Sering muncul pertanyaan, bagaimana jika memiliki orangtua yang jahat dan tidak mermoral bahkan menghancurkan kehidupan anak-anaknya? Hal ini memang merupakan suatu dilema yang sangat berat. Sebagai seorang anak yang baik, maka seharusnya tidak lepas tangan begitu saja menghadapi persoalan yang demikian. Bila mereka masih dapat menyokong dengan materi, bantulah mereka, karena tugas anak secara umum adalah membahagiakan orangtua, di samping mengenalkan keyakinan tentang sebab-akibat, kemoralan, kedermawanan, dan kebijaksanaan. Kalau kita dapat membuat orangtua kokoh dalam saddhā, sīla, cāga, dan pannā, maka kita dapat dikatakan telah membalas jasa orangtua. Sang Buddha bukan hanya mengajarkan Dhamma, tetapi Beliau adalah teladan bagi semua anak-anak yang ingin menjadi anak berbakti dan tahu balas budi kepada orangtua. Dalam riwayat hidup-Nya, Sang Buddha membuat kedua orangtua-Nya, keluarga, sanak famili, saudara, teman-teman, orang-orang yang tidak dikenal, dan orang-orang yang sebelumnya memusuhi, bahkan para dewa, turut mencapai kebahagiaan, bebas dari penderitaan dengan cara melaksanakan dan mempraktikkan Dhamma.

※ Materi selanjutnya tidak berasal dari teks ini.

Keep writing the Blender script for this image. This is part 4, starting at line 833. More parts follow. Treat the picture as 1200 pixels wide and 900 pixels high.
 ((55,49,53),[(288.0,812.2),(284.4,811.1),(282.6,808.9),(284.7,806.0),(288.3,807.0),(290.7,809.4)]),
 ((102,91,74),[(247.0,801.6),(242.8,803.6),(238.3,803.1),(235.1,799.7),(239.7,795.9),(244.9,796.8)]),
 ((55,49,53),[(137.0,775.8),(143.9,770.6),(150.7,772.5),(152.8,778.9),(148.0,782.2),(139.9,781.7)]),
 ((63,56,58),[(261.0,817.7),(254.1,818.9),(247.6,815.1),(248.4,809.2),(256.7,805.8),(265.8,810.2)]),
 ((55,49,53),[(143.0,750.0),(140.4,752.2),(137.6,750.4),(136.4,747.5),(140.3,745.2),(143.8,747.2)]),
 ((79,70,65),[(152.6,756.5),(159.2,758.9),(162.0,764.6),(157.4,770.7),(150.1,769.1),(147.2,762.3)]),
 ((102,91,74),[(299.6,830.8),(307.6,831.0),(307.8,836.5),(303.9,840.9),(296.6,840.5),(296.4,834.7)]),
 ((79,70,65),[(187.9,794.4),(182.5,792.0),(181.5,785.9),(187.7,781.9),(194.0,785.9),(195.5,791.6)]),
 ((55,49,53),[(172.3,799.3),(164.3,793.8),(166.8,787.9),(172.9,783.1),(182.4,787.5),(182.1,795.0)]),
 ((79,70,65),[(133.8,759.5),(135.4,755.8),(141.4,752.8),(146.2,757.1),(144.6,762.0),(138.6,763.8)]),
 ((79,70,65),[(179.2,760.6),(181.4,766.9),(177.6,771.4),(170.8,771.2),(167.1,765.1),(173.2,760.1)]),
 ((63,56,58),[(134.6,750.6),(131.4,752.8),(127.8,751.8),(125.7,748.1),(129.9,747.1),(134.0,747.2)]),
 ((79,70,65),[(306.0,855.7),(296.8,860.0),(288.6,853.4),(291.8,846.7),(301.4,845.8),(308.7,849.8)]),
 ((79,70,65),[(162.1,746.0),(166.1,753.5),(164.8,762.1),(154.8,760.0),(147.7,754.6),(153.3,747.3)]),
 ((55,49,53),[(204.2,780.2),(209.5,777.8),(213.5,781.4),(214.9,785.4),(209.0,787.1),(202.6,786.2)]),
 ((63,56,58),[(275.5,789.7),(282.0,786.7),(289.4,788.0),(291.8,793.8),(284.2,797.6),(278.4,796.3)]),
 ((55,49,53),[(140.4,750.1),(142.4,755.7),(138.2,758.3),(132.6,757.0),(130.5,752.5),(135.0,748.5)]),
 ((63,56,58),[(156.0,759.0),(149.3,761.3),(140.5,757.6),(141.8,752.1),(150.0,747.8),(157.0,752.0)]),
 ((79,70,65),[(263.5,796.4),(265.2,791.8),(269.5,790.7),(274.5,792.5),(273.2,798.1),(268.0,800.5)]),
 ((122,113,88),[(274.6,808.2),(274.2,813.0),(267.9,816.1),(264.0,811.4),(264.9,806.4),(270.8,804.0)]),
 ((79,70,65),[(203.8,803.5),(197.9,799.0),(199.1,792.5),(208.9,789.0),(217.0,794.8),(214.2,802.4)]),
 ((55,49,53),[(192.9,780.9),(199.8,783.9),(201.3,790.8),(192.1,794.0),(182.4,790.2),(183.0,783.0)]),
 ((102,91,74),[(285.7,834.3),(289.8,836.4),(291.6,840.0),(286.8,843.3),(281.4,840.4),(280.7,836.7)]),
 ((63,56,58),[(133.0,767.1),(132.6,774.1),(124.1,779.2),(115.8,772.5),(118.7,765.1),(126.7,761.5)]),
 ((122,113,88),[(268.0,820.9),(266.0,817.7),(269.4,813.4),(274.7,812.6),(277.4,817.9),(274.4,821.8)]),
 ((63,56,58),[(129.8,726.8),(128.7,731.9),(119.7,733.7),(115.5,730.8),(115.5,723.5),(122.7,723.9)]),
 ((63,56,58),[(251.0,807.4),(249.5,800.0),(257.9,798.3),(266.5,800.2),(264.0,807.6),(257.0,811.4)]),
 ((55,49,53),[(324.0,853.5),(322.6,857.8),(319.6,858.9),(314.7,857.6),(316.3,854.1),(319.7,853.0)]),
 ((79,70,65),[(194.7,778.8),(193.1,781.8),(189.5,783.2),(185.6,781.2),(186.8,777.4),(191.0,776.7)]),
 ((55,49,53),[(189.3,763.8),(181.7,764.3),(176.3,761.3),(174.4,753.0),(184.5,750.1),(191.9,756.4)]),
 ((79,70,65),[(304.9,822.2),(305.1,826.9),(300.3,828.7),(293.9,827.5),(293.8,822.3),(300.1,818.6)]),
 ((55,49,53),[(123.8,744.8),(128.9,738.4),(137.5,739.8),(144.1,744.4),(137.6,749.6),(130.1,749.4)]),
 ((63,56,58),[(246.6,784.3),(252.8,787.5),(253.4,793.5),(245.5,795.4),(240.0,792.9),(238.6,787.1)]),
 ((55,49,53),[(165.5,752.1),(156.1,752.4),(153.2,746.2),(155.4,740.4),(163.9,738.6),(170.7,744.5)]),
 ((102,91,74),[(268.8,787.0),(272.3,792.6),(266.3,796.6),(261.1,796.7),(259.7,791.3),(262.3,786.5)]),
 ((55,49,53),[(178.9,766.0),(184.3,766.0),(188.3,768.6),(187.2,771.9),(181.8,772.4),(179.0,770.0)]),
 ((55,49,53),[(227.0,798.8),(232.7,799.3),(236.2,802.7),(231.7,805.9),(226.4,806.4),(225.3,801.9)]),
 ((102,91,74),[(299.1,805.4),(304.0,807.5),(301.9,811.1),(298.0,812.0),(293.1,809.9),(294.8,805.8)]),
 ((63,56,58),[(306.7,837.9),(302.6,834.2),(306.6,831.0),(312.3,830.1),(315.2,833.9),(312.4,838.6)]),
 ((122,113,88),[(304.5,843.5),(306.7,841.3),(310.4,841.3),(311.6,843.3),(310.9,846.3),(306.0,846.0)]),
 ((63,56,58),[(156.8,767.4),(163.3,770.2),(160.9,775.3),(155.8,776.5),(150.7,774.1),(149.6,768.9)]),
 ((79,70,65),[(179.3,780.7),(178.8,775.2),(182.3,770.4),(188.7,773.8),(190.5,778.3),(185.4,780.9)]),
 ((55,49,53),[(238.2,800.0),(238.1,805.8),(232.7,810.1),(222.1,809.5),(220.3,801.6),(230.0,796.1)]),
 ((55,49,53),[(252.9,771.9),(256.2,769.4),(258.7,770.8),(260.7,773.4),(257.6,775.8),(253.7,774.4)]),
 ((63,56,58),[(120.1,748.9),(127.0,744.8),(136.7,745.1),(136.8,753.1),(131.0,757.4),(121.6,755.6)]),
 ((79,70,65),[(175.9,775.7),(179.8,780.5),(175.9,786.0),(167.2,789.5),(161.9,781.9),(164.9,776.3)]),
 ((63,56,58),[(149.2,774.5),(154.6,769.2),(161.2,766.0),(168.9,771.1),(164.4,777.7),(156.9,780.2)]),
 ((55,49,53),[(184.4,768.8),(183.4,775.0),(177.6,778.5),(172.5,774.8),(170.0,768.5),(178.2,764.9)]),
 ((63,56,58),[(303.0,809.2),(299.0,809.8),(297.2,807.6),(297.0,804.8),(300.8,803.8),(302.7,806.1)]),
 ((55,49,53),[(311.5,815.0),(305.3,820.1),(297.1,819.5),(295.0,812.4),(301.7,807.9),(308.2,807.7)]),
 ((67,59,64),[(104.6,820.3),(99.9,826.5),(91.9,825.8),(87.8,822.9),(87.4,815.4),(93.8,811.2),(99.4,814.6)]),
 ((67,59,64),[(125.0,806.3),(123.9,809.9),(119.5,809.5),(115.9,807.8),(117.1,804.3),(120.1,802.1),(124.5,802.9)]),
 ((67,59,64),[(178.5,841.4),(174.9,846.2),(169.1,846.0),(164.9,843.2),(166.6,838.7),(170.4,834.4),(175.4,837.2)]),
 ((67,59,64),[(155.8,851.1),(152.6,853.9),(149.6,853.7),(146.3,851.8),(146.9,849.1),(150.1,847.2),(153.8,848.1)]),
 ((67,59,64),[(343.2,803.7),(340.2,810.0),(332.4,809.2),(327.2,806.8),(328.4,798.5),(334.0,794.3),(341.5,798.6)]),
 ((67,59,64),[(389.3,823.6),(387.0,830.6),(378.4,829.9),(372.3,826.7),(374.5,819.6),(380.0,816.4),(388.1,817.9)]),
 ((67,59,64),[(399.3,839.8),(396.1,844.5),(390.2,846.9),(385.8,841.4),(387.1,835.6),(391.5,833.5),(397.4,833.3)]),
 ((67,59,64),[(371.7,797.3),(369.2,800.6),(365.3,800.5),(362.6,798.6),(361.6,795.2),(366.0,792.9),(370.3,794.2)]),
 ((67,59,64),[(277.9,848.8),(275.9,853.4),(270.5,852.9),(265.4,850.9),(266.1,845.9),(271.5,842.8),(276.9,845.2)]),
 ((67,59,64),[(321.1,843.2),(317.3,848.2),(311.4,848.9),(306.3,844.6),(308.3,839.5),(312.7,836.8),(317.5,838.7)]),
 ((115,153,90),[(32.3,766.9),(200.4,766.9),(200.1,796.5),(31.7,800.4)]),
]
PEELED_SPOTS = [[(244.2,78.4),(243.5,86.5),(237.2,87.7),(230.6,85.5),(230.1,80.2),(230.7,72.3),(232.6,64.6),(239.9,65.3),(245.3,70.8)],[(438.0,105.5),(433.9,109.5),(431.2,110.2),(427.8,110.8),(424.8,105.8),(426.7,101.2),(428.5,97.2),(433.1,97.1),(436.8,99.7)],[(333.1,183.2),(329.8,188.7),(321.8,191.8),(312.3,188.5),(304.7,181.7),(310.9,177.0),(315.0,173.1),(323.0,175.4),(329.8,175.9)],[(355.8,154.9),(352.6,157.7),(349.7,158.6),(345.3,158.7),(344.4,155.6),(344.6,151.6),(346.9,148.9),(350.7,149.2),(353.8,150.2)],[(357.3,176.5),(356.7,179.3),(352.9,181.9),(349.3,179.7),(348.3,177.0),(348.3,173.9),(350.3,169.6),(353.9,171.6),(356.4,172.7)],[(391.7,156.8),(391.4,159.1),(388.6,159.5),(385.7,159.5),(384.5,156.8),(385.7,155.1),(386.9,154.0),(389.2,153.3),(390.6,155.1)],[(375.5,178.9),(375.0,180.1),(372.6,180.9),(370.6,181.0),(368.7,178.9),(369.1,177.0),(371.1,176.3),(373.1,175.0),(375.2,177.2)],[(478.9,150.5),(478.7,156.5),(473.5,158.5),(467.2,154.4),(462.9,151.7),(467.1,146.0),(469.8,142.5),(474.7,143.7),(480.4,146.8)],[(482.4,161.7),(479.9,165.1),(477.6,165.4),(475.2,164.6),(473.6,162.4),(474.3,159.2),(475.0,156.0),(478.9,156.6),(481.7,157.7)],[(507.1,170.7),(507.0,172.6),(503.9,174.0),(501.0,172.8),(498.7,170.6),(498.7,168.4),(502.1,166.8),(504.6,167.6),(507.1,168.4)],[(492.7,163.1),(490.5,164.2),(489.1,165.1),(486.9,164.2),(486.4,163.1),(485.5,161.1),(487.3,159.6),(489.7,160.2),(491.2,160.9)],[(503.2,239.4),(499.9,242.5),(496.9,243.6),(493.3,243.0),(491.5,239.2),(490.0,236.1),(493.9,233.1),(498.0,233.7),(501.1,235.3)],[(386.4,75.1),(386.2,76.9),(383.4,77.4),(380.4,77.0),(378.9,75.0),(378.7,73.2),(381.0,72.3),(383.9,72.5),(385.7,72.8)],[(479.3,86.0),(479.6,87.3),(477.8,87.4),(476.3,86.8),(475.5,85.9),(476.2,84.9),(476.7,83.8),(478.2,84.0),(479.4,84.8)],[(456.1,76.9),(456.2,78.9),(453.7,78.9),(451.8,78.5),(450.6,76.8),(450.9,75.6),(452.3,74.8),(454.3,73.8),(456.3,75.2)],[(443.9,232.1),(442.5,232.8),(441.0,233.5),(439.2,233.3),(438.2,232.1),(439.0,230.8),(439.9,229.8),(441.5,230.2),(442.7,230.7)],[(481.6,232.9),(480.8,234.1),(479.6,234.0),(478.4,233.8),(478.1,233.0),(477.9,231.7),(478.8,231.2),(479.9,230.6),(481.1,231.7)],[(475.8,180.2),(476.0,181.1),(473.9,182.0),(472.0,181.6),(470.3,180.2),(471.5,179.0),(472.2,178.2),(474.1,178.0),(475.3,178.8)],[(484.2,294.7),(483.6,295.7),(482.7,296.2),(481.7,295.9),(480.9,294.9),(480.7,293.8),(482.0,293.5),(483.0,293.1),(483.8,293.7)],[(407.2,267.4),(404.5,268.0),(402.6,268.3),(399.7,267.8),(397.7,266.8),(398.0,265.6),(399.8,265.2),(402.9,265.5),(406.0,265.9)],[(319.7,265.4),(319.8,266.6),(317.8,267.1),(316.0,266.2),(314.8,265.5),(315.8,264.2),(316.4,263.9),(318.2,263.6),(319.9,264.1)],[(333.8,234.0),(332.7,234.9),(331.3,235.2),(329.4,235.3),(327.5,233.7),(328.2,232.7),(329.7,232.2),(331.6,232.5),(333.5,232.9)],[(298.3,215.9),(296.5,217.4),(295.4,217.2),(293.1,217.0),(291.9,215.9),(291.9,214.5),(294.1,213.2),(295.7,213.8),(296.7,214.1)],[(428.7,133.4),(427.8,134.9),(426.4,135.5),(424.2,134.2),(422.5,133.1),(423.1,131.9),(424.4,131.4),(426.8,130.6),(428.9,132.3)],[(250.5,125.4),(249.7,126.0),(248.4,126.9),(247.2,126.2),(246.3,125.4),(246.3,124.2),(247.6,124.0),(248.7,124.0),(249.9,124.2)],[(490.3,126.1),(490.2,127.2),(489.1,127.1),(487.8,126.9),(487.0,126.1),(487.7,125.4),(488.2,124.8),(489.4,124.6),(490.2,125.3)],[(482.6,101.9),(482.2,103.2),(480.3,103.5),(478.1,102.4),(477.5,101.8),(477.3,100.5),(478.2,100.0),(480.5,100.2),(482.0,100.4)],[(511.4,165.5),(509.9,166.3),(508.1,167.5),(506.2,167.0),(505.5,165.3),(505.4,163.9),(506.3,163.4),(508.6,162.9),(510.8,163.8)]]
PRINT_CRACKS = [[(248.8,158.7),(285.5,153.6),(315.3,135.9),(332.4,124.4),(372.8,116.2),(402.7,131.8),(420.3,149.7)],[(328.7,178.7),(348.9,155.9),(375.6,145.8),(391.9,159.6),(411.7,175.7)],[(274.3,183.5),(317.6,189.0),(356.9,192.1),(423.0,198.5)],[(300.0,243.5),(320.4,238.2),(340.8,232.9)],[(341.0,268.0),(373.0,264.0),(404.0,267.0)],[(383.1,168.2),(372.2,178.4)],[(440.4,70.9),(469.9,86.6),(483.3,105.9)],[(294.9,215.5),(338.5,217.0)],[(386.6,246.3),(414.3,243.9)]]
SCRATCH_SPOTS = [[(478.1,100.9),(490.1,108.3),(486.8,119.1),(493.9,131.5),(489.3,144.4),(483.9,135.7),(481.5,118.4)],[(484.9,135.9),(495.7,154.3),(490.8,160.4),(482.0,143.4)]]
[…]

Semoga kita menjadi anak yang tahu balas budi dan dapat berbakti kepada orangtua. Setiap tanggal 22 Desember , kita memperingati Hari Ibu, suatu momen yang sangat berharga bagi kita untuk menunjukkan rasa bakti kepada orangtua. Tidak semua anak menjadi orangtua, tetapi semua orangtua pasti pernah menjadi anak-anak, baik orangtua kita yang masih ada ataupun yang sudah tiada. Mari kita kenang mereka dengan perilaku yang baik agar pantas menyandang predikat anak yang berbakti. Selamat Hari Ibu, semoga dapat mengingatkan kita kembali akan keluhuran, cinta kasih, kasih sayang, dan perjuangan orangtua yang tidak terukur dalamnya dan tidak ternilai harganya. Semoga semua makhluk berbahagia.